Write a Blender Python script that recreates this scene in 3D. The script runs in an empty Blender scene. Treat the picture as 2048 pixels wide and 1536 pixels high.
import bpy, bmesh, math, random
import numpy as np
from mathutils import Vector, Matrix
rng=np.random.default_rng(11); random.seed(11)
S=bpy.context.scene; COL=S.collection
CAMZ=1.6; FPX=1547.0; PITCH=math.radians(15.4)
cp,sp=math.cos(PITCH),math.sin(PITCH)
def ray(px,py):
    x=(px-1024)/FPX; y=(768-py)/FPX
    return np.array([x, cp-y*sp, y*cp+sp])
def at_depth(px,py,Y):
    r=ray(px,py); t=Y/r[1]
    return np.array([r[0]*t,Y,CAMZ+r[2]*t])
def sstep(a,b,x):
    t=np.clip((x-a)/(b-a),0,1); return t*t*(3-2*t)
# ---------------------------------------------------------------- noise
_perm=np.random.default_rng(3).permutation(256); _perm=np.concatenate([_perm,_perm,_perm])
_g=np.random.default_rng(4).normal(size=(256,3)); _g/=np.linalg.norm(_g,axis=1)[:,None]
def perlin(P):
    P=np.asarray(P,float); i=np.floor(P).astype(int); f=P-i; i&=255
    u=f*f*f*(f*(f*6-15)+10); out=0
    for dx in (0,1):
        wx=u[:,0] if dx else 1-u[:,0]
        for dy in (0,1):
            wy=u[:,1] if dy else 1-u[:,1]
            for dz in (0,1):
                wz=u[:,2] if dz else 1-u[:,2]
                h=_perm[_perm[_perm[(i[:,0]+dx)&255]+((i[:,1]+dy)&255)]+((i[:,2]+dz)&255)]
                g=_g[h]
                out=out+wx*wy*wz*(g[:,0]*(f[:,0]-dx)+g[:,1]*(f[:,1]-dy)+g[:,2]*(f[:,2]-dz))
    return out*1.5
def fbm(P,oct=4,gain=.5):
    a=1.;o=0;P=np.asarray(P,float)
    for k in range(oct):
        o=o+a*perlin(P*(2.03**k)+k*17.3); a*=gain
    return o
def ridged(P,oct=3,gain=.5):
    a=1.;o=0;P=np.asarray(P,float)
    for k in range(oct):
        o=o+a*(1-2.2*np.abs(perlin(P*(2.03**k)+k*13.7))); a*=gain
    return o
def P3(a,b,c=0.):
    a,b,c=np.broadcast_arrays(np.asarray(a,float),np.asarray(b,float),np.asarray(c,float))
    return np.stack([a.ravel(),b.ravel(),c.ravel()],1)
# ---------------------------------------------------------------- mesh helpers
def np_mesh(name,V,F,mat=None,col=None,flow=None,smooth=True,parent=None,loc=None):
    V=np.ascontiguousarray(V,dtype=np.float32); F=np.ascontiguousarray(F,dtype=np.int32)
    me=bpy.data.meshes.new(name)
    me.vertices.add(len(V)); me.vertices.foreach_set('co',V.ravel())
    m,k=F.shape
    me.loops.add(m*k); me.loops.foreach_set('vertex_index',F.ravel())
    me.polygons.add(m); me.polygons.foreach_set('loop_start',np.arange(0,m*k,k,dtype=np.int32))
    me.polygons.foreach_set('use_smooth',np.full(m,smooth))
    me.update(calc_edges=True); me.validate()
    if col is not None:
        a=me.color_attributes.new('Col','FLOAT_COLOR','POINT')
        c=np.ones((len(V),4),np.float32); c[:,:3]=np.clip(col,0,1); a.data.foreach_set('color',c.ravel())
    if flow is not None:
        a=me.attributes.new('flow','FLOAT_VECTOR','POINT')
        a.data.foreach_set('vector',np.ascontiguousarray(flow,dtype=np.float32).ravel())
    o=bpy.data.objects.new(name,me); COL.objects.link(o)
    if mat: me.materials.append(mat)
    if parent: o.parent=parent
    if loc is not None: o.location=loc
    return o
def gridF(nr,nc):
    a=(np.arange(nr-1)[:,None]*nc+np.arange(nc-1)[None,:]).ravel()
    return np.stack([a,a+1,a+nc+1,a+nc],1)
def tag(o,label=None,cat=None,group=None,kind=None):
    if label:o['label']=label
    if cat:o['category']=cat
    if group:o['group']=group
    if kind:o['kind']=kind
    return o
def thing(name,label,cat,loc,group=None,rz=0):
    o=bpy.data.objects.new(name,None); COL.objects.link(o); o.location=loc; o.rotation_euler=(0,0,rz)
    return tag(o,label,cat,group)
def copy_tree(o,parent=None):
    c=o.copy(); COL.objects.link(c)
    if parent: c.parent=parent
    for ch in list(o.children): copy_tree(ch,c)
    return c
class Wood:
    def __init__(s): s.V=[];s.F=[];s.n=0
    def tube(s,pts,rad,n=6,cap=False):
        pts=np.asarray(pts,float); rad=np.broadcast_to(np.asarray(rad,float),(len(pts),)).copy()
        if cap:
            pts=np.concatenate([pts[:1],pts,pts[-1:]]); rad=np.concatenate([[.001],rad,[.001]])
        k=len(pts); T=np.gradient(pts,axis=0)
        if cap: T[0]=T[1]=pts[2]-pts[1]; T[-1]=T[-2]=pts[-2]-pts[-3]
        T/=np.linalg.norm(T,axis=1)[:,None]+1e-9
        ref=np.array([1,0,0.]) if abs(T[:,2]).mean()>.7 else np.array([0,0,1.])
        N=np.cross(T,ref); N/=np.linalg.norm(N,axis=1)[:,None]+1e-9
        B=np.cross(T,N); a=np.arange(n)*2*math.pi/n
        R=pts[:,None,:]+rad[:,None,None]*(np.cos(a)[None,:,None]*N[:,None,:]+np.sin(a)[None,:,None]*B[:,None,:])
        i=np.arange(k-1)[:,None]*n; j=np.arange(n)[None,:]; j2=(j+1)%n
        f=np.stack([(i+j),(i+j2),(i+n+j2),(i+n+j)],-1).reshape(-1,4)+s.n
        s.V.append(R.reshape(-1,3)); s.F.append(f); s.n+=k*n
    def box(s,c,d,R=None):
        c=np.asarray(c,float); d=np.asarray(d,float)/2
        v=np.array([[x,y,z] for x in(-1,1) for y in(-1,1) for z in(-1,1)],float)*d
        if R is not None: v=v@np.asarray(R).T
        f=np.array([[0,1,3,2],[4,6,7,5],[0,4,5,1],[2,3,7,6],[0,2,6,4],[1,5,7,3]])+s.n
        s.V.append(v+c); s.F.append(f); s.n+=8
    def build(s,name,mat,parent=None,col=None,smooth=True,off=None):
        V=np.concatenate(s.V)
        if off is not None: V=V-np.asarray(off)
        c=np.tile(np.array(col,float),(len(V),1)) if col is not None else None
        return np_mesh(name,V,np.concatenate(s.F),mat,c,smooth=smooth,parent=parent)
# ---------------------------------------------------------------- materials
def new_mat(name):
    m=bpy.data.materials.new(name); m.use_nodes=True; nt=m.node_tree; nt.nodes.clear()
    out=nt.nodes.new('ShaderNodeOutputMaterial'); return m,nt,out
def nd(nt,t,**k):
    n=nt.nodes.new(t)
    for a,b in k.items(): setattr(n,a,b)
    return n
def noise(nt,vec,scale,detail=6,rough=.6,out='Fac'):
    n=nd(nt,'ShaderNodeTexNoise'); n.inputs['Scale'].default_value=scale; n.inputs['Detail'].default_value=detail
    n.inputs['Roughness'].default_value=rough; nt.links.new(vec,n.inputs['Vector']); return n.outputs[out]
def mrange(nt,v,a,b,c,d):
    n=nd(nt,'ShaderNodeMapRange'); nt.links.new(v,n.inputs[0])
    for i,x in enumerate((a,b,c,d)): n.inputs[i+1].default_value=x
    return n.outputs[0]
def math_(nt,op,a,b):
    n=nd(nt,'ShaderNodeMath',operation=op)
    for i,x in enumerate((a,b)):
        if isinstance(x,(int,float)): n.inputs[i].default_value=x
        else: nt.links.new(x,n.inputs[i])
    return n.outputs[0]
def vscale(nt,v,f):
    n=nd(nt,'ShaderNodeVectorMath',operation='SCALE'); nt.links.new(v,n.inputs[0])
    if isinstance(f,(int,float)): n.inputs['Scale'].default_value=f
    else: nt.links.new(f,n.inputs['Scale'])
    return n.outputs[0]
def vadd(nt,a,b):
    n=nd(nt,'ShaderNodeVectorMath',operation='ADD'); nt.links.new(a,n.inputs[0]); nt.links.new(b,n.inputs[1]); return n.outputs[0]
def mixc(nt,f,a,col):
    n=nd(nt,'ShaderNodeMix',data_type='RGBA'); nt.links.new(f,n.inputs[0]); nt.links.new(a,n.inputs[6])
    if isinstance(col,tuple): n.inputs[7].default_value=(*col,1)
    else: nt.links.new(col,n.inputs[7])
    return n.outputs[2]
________
Aim of the exercise:
Scan the material and collect every line that contains "scene".

Reply:
Write a Blender Python script that recreates this scene in 3D. The script runs in an empty Blender scene. Treat the picture as 2048 pixels wide and 1536 pixels high.
S=bpy.context.scene; COL=S.collection